思い出のつまった古びた各教室はギャラリースペースのほか、天井に植物が描かれたレジデンスルームや和の趣のある木製カウンター付きのキッチンなどに変身。壁の一面がホワイトボードで作られたプロジェクトルームや作業場、シャワー室もある。「アートを展示するだけの場ではなく地域活性拠点となるものづくりの工房として機能させたい」とディレクターの岩間賢さん。みんなで何かを生み出すためにプロジェクトルームで計画を練る。月出工舎で寝泊まり、自炊しながら作業に勤しむ、といった感じだ。1階にある食品加工室を使い、食品をプロデュースすることもできる。パッケージのデザインは作家に依頼するのもひとつの手。また、新設された各部屋はサークルやグループの研修、合宿に利用することも可能。「つながること」をテーマに、全国各地から食や美術教育、貸民家といった様々なジャンルのプロを招いての勉強会も行ってきた。「多目的に使うことを想定している。作家だけが創り手となるのではなく、誰もが主役になる『みんなでつくるがっこう』を目指したい」と岩間さんは語る。リノベーションは、岩間さんを含む5人の作家と菜の花プレーヤーズが中心となり、壁や天井をはがすといった「減築」を基本に行われた。費用はかけないが、手間暇は大いにかけ「質は保つ。アートと同じです」と自信を見せる。

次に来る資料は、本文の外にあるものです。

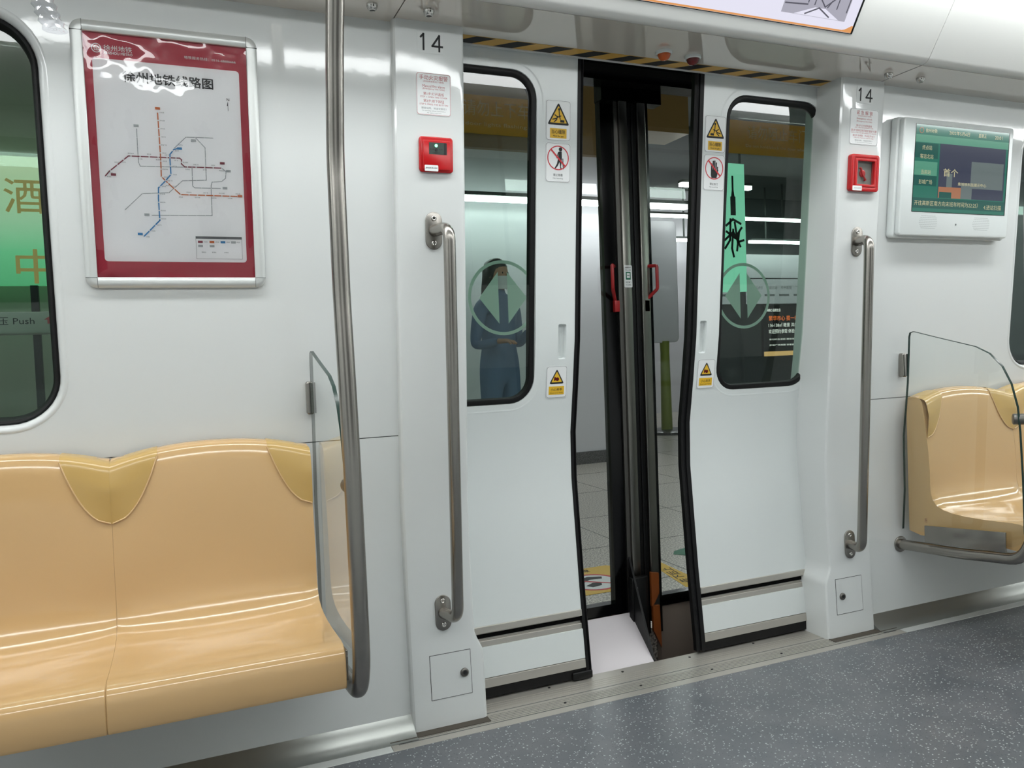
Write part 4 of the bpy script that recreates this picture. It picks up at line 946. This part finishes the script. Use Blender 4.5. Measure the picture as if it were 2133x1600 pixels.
# opposite platform screen
op = thing('opposite_platform_screen', 'dark platform screen across the platform with a white route header', 'platform screen', Matrix.Translation((5, 9, 0)))
MB().box(1.9, 8, 0, .3, 0, 1.75).box(1.9, 8, .1, .3, 2.6, 3.6).build('glazing', M['darkwall'], op, smooth=0)
hp = MB().box(1.9, 8, -.1, .3, 1.75, 2.6).build('header_panel', M['stwall'], op, smooth=0)
MB().box(1.9, 8, -.104, -.1, 2.18, 2.195).build('header_line', M['ink'], hp, smooth=0)
L = [('往 高新区南 方向', .9, 2.31, 1.9, .15), ('Towards Gaoxinqunan', .7, 2.2, 1.3, .06)]
for k in range(16): L.append(('▬▬', 1.5+k*.32, 1.90, .22, .035)); L.append((['客运北站', '市中医院', '下淀', '徐医附院', '焦山村'][k % 5], 1.55+k*.32, 2.03, .24, .06))
t = lettering(L, M['grey_ink'], hp, z=.102); t.matrix_local = Matrix(((1, 0, 0, 0), (0, 0, -1, 0), (0, 1, 0, 0), (0, 0, 0, 1)))
# advertisement lightbox in front of the dark screen
o = thing('advert_lightbox', 'dark advertising lightbox with orange headline and gold base, behind right window', 'sign', Matrix.Translation((8.36, 8.966, 1.308)))
MB().box(-.38, .75, -.03, .03, -.47, .42).build('panel', M['blackgloss'], o, smooth=0)
MB().box(-.38, .75, -.034, -.031, -.47, -.39).build('gold_base', M['adgold'], o, smooth=0)
Bm = Matrix(((1, 0, 0, 0), (0, 0, -1, -.032), (0, 1, 0, 0), (0, 0, 0, 1)))
t = lettering([('繁华市心 揽一城精粹', .16, .19, .84, .085, .01)], M['adorange'], o, name='headline', z=0); t.matrix_local = Bm
t = lettering([('116-138㎡ 瞰景 洋房', .05, .07, .64, .075, .006), ('欢迎预约参观 体验馆', .05, -.04, .64, .075, .006), ('首付约五成起 精装现房', .05, -.18, .62, .03), ('彭城广场商圈 轻奢居所', .05, -.28, .62, .03), ('地铁口 品质生活', -.15, .33, .3, .05, .02)], M['adtext'], o, name='small_lettering', z=0); t.matrix_local = Bm
# green lightbox banners
o = thing('green_lightbox', 'tall pale green lightbox banner with dark brush strokes, behind right window', 'sign', Matrix.Translation((3.62, 4.2, 2.2)))
for xx_ in (-.20, .11): MB().box(xx_-.02, xx_+.02, .0, .04, -2.2, -.62).build('post', M['darkwall'], o, smooth=0)
MB().box(-.22, .13, -.02, .06, -.62, .62).build('panel', M['greenlit'], o, smooth=0)
g = MB()
g.prism([(-.045, .30), (.015, .30), (.015, .12), (-.045, .12)], 0, .003).prism([(-.035, .30), (-.025, .36), (-.025, .50), (-.005, .50), (-.005, .36), (.005, .30)], 0, .003)
g.merge(poly2d([[(-.10, .02), (-.02, .08), (.07, .04)], [(-.05, .08), (-.06, -.12), (-.12, -.20)], [(.0, .05), (.03, -.14), (.10, -.12)], [(-.10, -.04), (.0, -.10), (.08, .0)], [(-.02, -.02), (-.04, -.20), (-.02, -.28)], [(.05, -.04), (.02, -.22)], [(-.12, -.12), (-.02, -.04), (.06, -.18)]], .022, 0, .003))
g.xf(Matrix(((1, 0, 0, 0), (0, 0, -1, -.021), (0, 1, 0, 0), (0, 0, 0, 1)))).build('brush_strokes', M['darkwall'], o, smooth=0)
o = thing('green_advert_panel', 'green glowing advert with gold characters, behind left window', 'sign', Matrix.Translation((-2.6, 3.3, 1.9)))
MB().box(-.9, .55, -.02, .05, -.33, .42).build('panel', M['greenfade'], o, smooth=0)
for xx_ in (-.7, .4): MB().box(xx_-.02, xx_+.02, .0, .04, -1.9, -.33).build('post', M['darkwall'], o, smooth=0)
t = lettering([('酒', .38, .19, .20, .20, .01), ('中', .42, -.22, .20, .20, .01)], M['goldlet'], o, name='gold_characters', z=0); t.matrix_local = Matrix(((1, 0, 0, 0), (0, 0, -1, -.022), (0, 1, 0, 0), (0, 0, 0, 1)))
# station tube lamps; the near-edge one is added to brighten the warning band
for lb, x0, x1, y, z in (('long tube lamp across the platform ceiling, nearest the green banner', 3.2, 8.4, 8.0, 3.03), ('tube lamp right above the route header', 7.2, 9.4, 8.3, 2.72), ('tube lamp above the route header, behind green banner', 5.0, 6.1, 8.3, 2.72),
                         ('tube lamp added over the near platform edge to light the warning band', -3.6, 5.0, .95, 2.42), ('tube lamp standing in for a pale sign box, middle of the platform', -2.5, 3.0, 4.1, 2.36), ('short tube lamp above the platform column', 4.0, 5.0, 5.6, 2.93)):  # the middle lamp is a glowing bar in place of a pale sign box
    o = thing('tube_lamp', lb, 'lamp', Matrix.Translation(((x0+x1)/2, y, z)), 'tube lamps over the platform')
    hl = (x1-x0)/2
    MB().box(-hl, hl, -.03, .03, -.02, .02).build('tube', M['tube'], o, smooth=0)
    MB().box(-hl, hl, -.05, .05, .021, .05).build('housing', M['stceil'], o, smooth=0)
    for k in (-.7, .7): MB().box(k*hl-.01, k*hl+.01, -.01, .01, .05, 3.6-z).build('hanger_rod', M['stceil'], o, smooth=0)
# floor decals
o = thing('floor_warning_decal', 'yellow floor decal with a round no-stepping symbol, left door pane', 'floor decal', Matrix.Translation((.30, 1.08, 0)))
MB().prism([(-.42, .193), (.16, .193), (.25, .05), (.22, -.20), (-.42, -.18)], .0005, .0015).build('sheet', M['yellow'], o, smooth=0)
ring2d(circle(-.03, -.03, .128, 32), circle(-.03, -.03, .112, 32), .0016, .002).build('red_ring', M['signred'], o, smooth=0)
MB().prism(circle(-.03, -.03, .111, 32), .0016, .0018).build('white_disc', M['sticker'], o, smooth=0)
MB().prism([(-.10, .02), (-.02, .055), (.045, .03), (.03, .0), (-.03, .01), (-.09, -.03)], .0019, .0022).merge(MB().prism([(-.09, -.07), (-.04, -.04), (.0, -.05), (-.02, -.09), (-.07, -.10)], .0019, .0022)).build('shoe_symbol', M['ink'], o, smooth=0)
MB().prism([(-.115, .035), (-.105, .045), (.055, -.095), (.045, -.105)], .0023, .0026).build('red_bar', M['signred'], o, smooth=0)
lettering([('小心空隙', -.06, .148, .20, .045, .01)], M['ink'], o, z=.0022)
o = thing('floor_text_decal', 'yellow floor strip with black characters, right door pane', 'floor decal', Matrix.Translation((.66, .98, 0)))
MB().prism([(.010, .25), (.062, .25), (.046, -.045), (.036, -.26), (-.083, -.26), (-.02, .087)], .0005, .0015).build('sheet', M['yellow'], o, smooth=0)
t = lettering([('先下后上', 0, 0, .25, .052, .01)], M['ink'], o, z=.0022); t.matrix_local = Matrix.Translation((-.003, -.02, 0)) @ Matrix.Rotation(math.radians(80), 4, 'Z')
o = tag(MB().prism([(-.07, .0), (-.03, .05), (.12, .10), (.06, .02), (.02, -.14), (-.02, -.06)], .0005, .0015).build('floor_arrow', M['green'], smooth=0), 'green arrow decal on the platform floor', 'floor decal'); o.location = (.93, 1.28, 0)

# ------------------------------------------------------------------ person on the platform
def skinned(name, verts, edges, radii, m, parent, sub=2):
    me = bpy.data.meshes.new(name); me.from_pydata(verts, edges, []); ob = bpy.data.objects.new(name, me); C.objects.link(ob)
    sk = ob.modifiers.new('skin', 'SKIN'); sk.use_smooth_shade = True
    d = me.skin_vertices[0].data if me.skin_vertices else None
    if d is None:
        bpy.context.view_layer.objects.active = ob
    for i, r in enumerate(radii): me.skin_vertices[0].data[i].radius = (r, r) if not isinstance(r, tuple) else r
    me.skin_vertices[0].data[0].use_root = True
    su = ob.modifiers.new('sub', 'SUBSURF'); su.levels = sub; su.render_levels = sub
    me.materials.append(m); ob.parent = parent; return ob
pe = thing('person', 'person with dark hair, white mask and blue clothes, standing behind the left door window', 'person', Matrix.Translation((.73, 3.25, 0)) @ Matrix.Rotation(math.radians(205), 4, 'Z'))
V = [(0, 0, .95), (0, 0, 1.12), (0, 0, 1.30), (0, 0, 1.42), (0, .01, 1.50), (0, .015, 1.56),
     (.10, 0, .90), (.11, .01, .50), (.11, -.01, .09), (.11, .12, .03), (-.10, 0, .90), (-.11, .01, .50), (-.11, -.01, .09), (-.11, .12, .03),
     (.18, 0, 1.40), (.23, -.02, 1.12), (.19, .18, 1.15), (-.18, 0, 1.40), (-.23, -.02, 1.12), (-.16, .16, 1.22)]
Eg = [(0, 1), (1, 2), (2, 3), (3, 4), (4, 5), (0, 6), (6, 7), (7, 8), (8, 9), (0, 10), (10, 11), (11, 12), (12, 13), (3, 14), (14, 15), (15, 16), (3, 17), (17, 18), (18, 19)]
Rd = [.14, .12, .14, .11, .052, .05, .095, .062, .042, .035, .095, .062, .042, .035, .058, .042, .03, .058, .042, .03]
skinned('body', V, Eg, Rd, M['navy'], pe)
hd_ = MB(); rings = []
for z, rx, ry, yo in ((1.525, .03, .035, .02), (1.535, .05, .06, .02), (1.56, .062, .08, .012), (1.60, .070, .092, .005), (1.64, .074, .096, 0), (1.68, .072, .094, -.003), (1.71, .060, .08, -.005), (1.735, .03, .045, -.006)):
    rings.append([(rx*math.cos(a), yo+ry*math.sin(a), z) for a in [2*math.pi*k/20 for k in range(20)]])
hd_.loft(rings); hd_.merge(MB().add([(0, .118, 1.612), (.012, .092, 1.605), (-.012, .092, 1.605), (0, .092, 1.65)], [(0, 1, 2), (0, 2, 3), (0, 3, 1), (1, 3, 2)]))
for s in (-1, 1): hd_.merge(MB().lathe([(.0, -.004), (.014, -.003), (.014, .003), (0, .004)], 10).xf(Matrix.Translation((s*.076, 0, 1.62)) @ Matrix.Rotation(math.radians(90), 4, 'Y')))
hd_.build('head', M['skin'], pe, smooth=80)
MB().loft([[(rx*math.cos(a), yo+ry*math.sin(a), z) for a in [2*math.pi*k/20 for k in range(20)]] for z, rx, ry, yo in ((1.47, .075, .05, -.075), (1.55, .085, .07, -.05), (1.62, .086, .092, -.022), (1.69, .083, .098, -.012), (1.73, .065, .08, -.01), (1.755, .03, .04, -.008))]).build('hair', M['hair'], pe, smooth=80)
MB().loft([[(rx*math.cos(a), yo+ry*math.sin(a), z) for a in [math.radians(20+140*k/12) for k in range(13)]] for z, rx, ry, yo in ((1.528, .05, .066, .022), (1.56, .066, .088, .016), (1.60, .074, .104, .010), (1.62, .073, .104, .006))], False).build('face_mask', M['mask'], pe, smooth=80)
for s in (-1, 1): MB().lathe([(0, 0), (.007, .001), (.004, .004), (0, .005)], 10).xf(Matrix.Translation((s*.028, .088, 1.643)) @ Matrix.Rotation(math.radians(-90), 4, 'X')).build('eye', M['ink'], pe)
for s, (hx_, hy_, hz_) in ((1, (.19, .19, 1.15)), (-1, (-.16, .17, 1.22))):
    h_ = MB().loft([[(hx_+a*math.cos(t), hy_+k*.035, hz_+b*math.sin(t)) for t in [2*math.pi*q/10 for q in range(10)]] for k, a, b in ((-.3, .022, .020), (.3, .034, .018), (1.6, .038, .016), (2.2, .034, .012))])
    for q in range(4): h_.tube([(hx_-.026+q*.0175, hy_+.072, hz_), (hx_-.028+q*.0185, hy_+.105+.008*(q in (1, 2)), hz_-.006), (hx_-.028+q*.0185, hy_+.128+.010*(q in (1, 2)), hz_-.022)], .0078, 8)
    h_.tube([(hx_-s*.030, hy_+.02, hz_), (hx_-s*.052, hy_+.05, hz_-.004), (hx_-s*.052, hy_+.078, hz_-.012)], .0088, 8)
    h_.build('hand', M['skin'], pe, smooth=70)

同校舎のエントランスには壁画家の鈴村敦夫さんによる、モザイクとステンドグラスがはめ込まれた巨大燻製機が、ギャラリースペースには小野耕石さんによる版画が展示された。赤、橙、黄、青…見る角度によって様々な表情を見せる版画作品を、来場者は一心にのぞきこんでいた。
市外から訪れていた女性は「シンプルモダンな感じのリノベーション、素敵です」と話した。来場者が夢中になっていたのは月出工舎に関する12問のクイズ。校舎内を奔走し問題を探して考える。全問正解したら、岩間さんと染織作家、岡博美さんデザインの缶バッジがもらえるというもの。間違えた人でも自分でデザインしたオリジナル缶バッジを作ることができ、家族連れにも大好評だった。